2014-09-15

In a safe little town nestled in New England, the guise of safety that long existed was shattered by the massacring of 26 first graders and teachers in Newton, Connecticut. It is with magnitude that December 12, 2012 struck a chord in the Western world’s media markets.

In the days following the shooting, the usual cycle of events unfolded. The gun debate was reignited in full flare, politicians made the obligatory trek to the scene of the crime, and most media outlets began to cheaply fetishize the depraved lunatic who destroyed the lives of countless human beings.

The perpetrator, a disgruntled former student at Sandy Hook Elementary, was Adam Lanza, and the face of the mentally ill 20-year old adorned newspapers and TV screens from coast to coast. Every aspect of his life was on repeat 24/7, news anchors and columnists getting as much juice out of his disturbed appearance as possible. The 20 innocent children who had perished became mere faces on a collage, the family members of their teachers only given a few seconds of airtime or a ten-word quote.

While this absurdity took its course, a CNN anchorman tried to change the story. Anderson Cooper expressed his disgust at all the attention being devoted to the killer rather than to the victims. Determined to blackout the publicity for Lanza that could have potentially influenced copycat murderers, Cooper began to dedicate every minute of his show, for weeks after the tragedy, to tell millions of viewers about the lives of each child, of each teacher, about their loves, their dreams, the people they touched.

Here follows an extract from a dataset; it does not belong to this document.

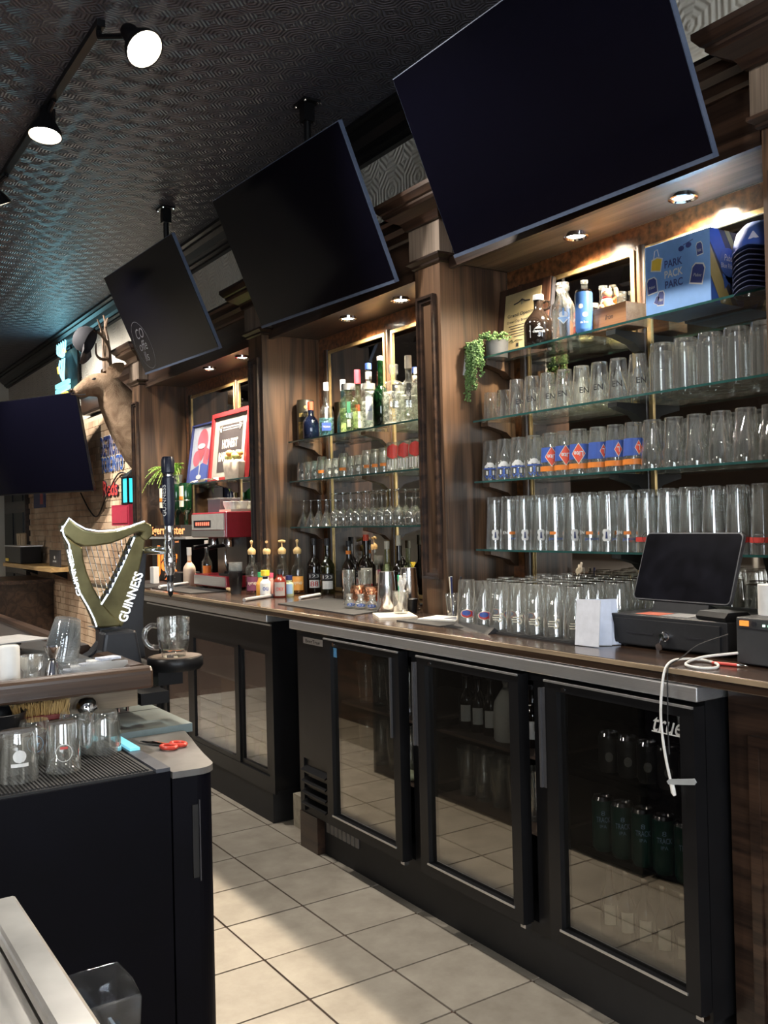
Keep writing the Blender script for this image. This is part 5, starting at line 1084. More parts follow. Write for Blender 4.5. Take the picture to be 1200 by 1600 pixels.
for s in range(75):
    a = rs.uniform(0, 2*PI); L_ = rs.uniform(.22, .36); m = MB(); dr_ = Vector((math.cos(a), math.sin(a), 0)); dr_.x = -abs(dr_.x)*.9 if dr_.x > 0 and rs.random() < .6 else dr_.x
    side = Vector((-dr_.y, dr_.x, 0))
    droop = rs.uniform(.5, 1.6)
    if dr_.x > .1: L_ *= .28
    if dr_.y > .15: L_ *= .2
    P = [Vector((0, 0, .085))+dr_*(L_*t*.8)+Vector((0, 0, .12*math.sin(t*1.6)-droop*.16*t*t*(1 if dr_.x < 0 else .3))) for t in [i/12 for i in range(13)]]
    m.tube(P, .0015, 4)
    for i in range(1, 12):
        ww = .036*math.sin(PI*i/12.5)+.004
        for sg_ in (-1, 1):
            p = P[i]; tip = p+side*sg_*ww+dr_*.006+Vector((0, 0, -.004)); m.add([p, p+dr_*.006+side*sg_*ww*.5, tip, p-dr_*.004+side*sg_*ww*.5], [(0, 1, 2, 3)])
    m.build('frond', FERN, fn, local=True)
fp = thing('flower_pot', 'draped white planter with orange flowers before the red frame', 'plant pot', (.575, 3.50, zl+.0005))
MB().lathe([(.0005, 0), (.052, 0), (.058, .05), (.062, .115), (.052, .13), (.055, .115), (.05, .10), (.0005, .10)], 28, lobes=7, amp=.07, M=Matrix.Diagonal((1, 1.6, 1))).build('planter', pbr('cloth_white', (.55, .48, .39), .7, var=.2, scale=20), fp, True, True)
for k in range(6):
    a = 2*PI*k/6; MB().sphere((-.0+.03*math.cos(a), .06*math.sin(a), .155+.02*(k % 2)), .028, 8, (1, 1, .8)).build('flower' if k % 2 else 'leaf_cluster', pbr('flower%d' % k, (.85, .38, .12) if k % 2 else (.55, .60, .20), .6), fp, True, True)
cl_ = thing('folded_cloth', 'cream folded cloth lying before the cocktail print', 'cloth', (.565, 3.97, zl+.0005))
MB().add([(-.015+.02*math.sin(i*1.3)*(j-1), -.26+.05*i, .004+.022*abs(math.sin(i*.9+j))) for i in range(11) for j in range(3)]+[(-.015+.02*math.sin(i*1.3)*(j-1), -.26+.05*i, 0) for i in range(11) for j in range(3)], [(i*3+j, i*3+j+1, i*3+j+4, i*3+j+3) for i in range(10) for j in range(2)]+[(33+i*3+j, 33+i*3+j+3, 33+i*3+j+4, 33+i*3+j+1) for i in range(10) for j in range(2)]).build('cloth', CREAM, cl_, True, True)
# things inside the coolers
ck = Glass(PINT17, True, t=.003)
for k in range(8): ck.put('chilled_glass', .10+.1*(k // 4), 1.13-(k % 4)*.11, .7155, 'chilled pint glass on the top shelf behind the first cooler door', 'chilled glasses behind the first door', prints=False)
for k in range(8): ck.put('chilled_glass', .10+.1*(k // 4), 1.13-(k % 4)*.11, .4705, 'chilled pint glass on the lower shelf behind the first cooler door', 'lower chilled glasses behind the first door', prints=False)
cth = MB().sphere((.06, .745, .4895), .05, 10, (.6, 1.1, .36)).build('bar_cloth', pbr('cloth_green', (.50, .54, .36), .8), None, True); tag(cth, 'pale green bar cloth behind the first cooler door', 'cloth')
bottle('milk_jug', 'white plastic jug behind the second cooler door', (.12, .22, .7155), .22, .055, .02, .02, .07, WHITE, (I_W, .02), cat='jug')
for k, y in enumerate((.46, .39, .32, .10, .04)): bottle('stored_bottle', f'dark white-labelled bottle, {ORD[k]} on the top shelf behind the second cooler door', (.12, y, .7155), .21, .03, .013, .05, .04, B_BRN, (I_K, .015), [(.03, .09, I_W, .8, None)], group='bottles behind the second door')
for k, y in enumerate((.46, .368, .276, .184, .092)): ck.put('chilled_glass', .12, y, .4705, f'glass stored on the lower shelf behind the second cooler door, {ORD[k]} along', 'glasses behind the second door', prints=False)
CKN = ink('can_dark_green', (.012, .07, .055), .3); 
for k in range(5): can('chilled_can', f'dark can with pale round badge, {ORD[k]} on the top shelf behind the third door', (.09, -.27-k*.075, .7155), .031, .12, ink('can_black%d' % k, (.03, .03, .032), .3), [(ell(.024, .03), ink('badge%d' % k, (.25, .25, .24)), .05), (ell(.02, .014), I_K, .085)], 'dark cans behind the third door')
for k in range(5): can('chilled_can', f'dark green lettered can, {ORD[k]} on the middle shelf behind the third cooler door', (.09, -.24-k*.078, .4705), .034, .165, CKN, [(g_text('8', .012, .014), I_LB, .12), (g_text('TRACK', .044, .016, bold=.01), I_LB, .10), (g_text('IPA', .02, .01), I_LB, .08)], 'green cans behind the third door')
for k in range(6): bottle('stored_bottle', f'brown beer bottle, {ORD[k]} along the bottom of the third cooler section', (.12, -.23-k*.07, .2005), .22, .03, .012, .06, .05, B_BRN, (CHROME, .008), [(.04, .1, I_C, .6, None)], group='bottles at the bottom of the third section')
bottle('reflection_bottle', 'orange bottle standing in for a reflection in the third cooler section', (.05, -.625, .2005), .21, .028, .013, .04, .04, pbr('reflection_orange', (.62, .22, .04), .4), (I_W, .03))  # made-up bottle in place of an orange reflection in the pane
for k in range(5): bottle('stored_bottle', f'green bottle stored behind the sliding cooler doors, {ORD[k]} from the near end', (.16, 2.06+k*.2, .2005), .2, .032, .013, .05, .05, pbr('stored_green%d' % k, (.12, .16, .06), .2), (I_Y, .015), group='bottles behind the sliding doors')
ybx = thing('yellow_carton', 'yellow carton behind the sliding cooler door', 'carton', (.14, 2.02, .4205)); MB().box(-.04, .06, -.035, .05, 0, .15).build('carton_body', I_Y, ybx, local=True)
bxx = thing('cardboard_box', 'brown cardboard box behind the sliding cooler doors', 'box', (.2, 2.62, .4205)); MB().box(-.06, .2, -.16, .16, 0, .20).build('box_body', pbr('cardboard', (.34, .23, .13), .8), bxx, local=True); MB().box(-.061, -.06, -.13, -.08, .08, .15).build('box_sticker', I_W, bxx, local=True)
# ------------------------------------------------------------------ customer bar, foreground left
BARW = wood('bar_rail_wood', (.02, .011, .008), (.085, .05, .032), 'x', rough=.3)
br = thing('customer_bar', 'dark wooden customer bar with raised rail', 'bar', (-1.8, 2.0, 0))
MB().box(-2.7, -1.20, .30, 4.6, 1.045, 1.085).build('bar_top', pbr('bar_top_dark', (.05, .042, .038), .35, var=.2), br)
rail = [(0, 0), (.055, 0), (.058, .02), (.058, .05), (.045, .06), (.012, .062), (0, .05)]
MB().prism([(.242+u, 1.043+v) for u, v in rail], 'x', -2.7, -1.145).build('near_rail', BARW, br, bevel=.008)
BRY = wood('bar_rail_wood_y', (.02, .011, .008), (.085, .05, .032), 'y', rough=.3)
for ya, yb in ((.30, .63), (.84, 4.6)): MB().prism([(-1.145-u, 1.043+v) for u, v in rail], 'y', ya, yb).build('inner_rail', BRY, br)
MB().box(-1.50, -1.165, .325, .352, .985, 1.045).build('under_board', wood('pale_under_board', (.16, .11, .07), (.34, .26, .17), 'x', rough=.6), br)
MB().box(-2.7, -1.62, .50, 4.6, 0, 1.045).build('bar_die', OAKD, br)
MB().box(-1.205, -.985, .64, 1.05, 1.005, 1.045).build('tower_ledge', BLACK, br)
MB().box(-1.02, -.94, .56, .64, .99, 1.034).build('tray_bracket', BLACK, br)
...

He changed the narrative, and rather than advertising the criminal, journalists slowly began to take a hint, and started celebrating the heroes and remembering the victims.

As ISIS storms across Iraq and Syria, raping, enslaving and murdering thousands of women and children, channels like CNN and the CBC, along with other print, internet and television outlets, have apparently forgotten the example that Anderson Cooper set back in 2012.

The Western citizens that have joined the terrorists in the Middle East have begun to dominate the storyline, the chronicling of the humanitarian and economic fallout from the loss of Iraq evermore ignored by sensationalist journalism. John Maguire, a Kemptville teenager fighting with ISIS, is known as the “hockey punk” in Canadian headlines, a “smart guy” with “a sharp wit and a love for rock music.” Douglas McCain, a wannabe rapper and mediocre street thug who was killed in Iraq, has had more face time on global news networks in a day than Iraqi or Syrian civilians get in a week.

Regardless of the general opposition to such individuals, the mainstream media romanticizes them, giving their families a voice, and wistfully wondering about their lives and lost futures. Certainly, intelligence services could have done a better job at preventing their acts, and sure, bad parenting and a lack of input from teachers and social workers need to be lamented. But to report on these criminals as if they need to be remembered, as if they need to be honored in the news cycle, is sick. It is a disgusting betrayal of the power of the Fourth Estate, and large swaths of its members should hang their heads in shame for spewing such content.

While it is unfathomable that young adults, without roots in the Middle East or press credentials of any sort, were sold one-way tickets to a veritable melting pot of foreign Islamist fighters, the cultural paradigm of the issue is as disturbing as security shortfalls. Why are their Facebook accounts not being emptied online? Why are their tweets, their sick thoughts, and the relatives who come to their defense being publicly acknowledged? If we are indeed living in the surveillance age, Western governments should be able to expurgate everything about them, but the media also has the responsibility to report on the foreign terrorists without pictures, without trivialities, and without fanfare.

Instead, family members of terror victims, psychologists and veterans should be given more time to fill the airwaves, because the lost souls contemplating horrific actions need to feel guilty, their guardians need to be warned, and civilized societies need to have their moral consciences stoked every now and then.

Those affected by evil acts should trump the devils that haunt them. While certain criminals have fallen through the cracks and joined the ranks of radical Islam, the press has utterly failed society by martyring them. When one of the most influential checks on power fails those it has the responsibility to serve, civilization, like the ancient sites burning in the Fertile Crescent, is weakened evermore.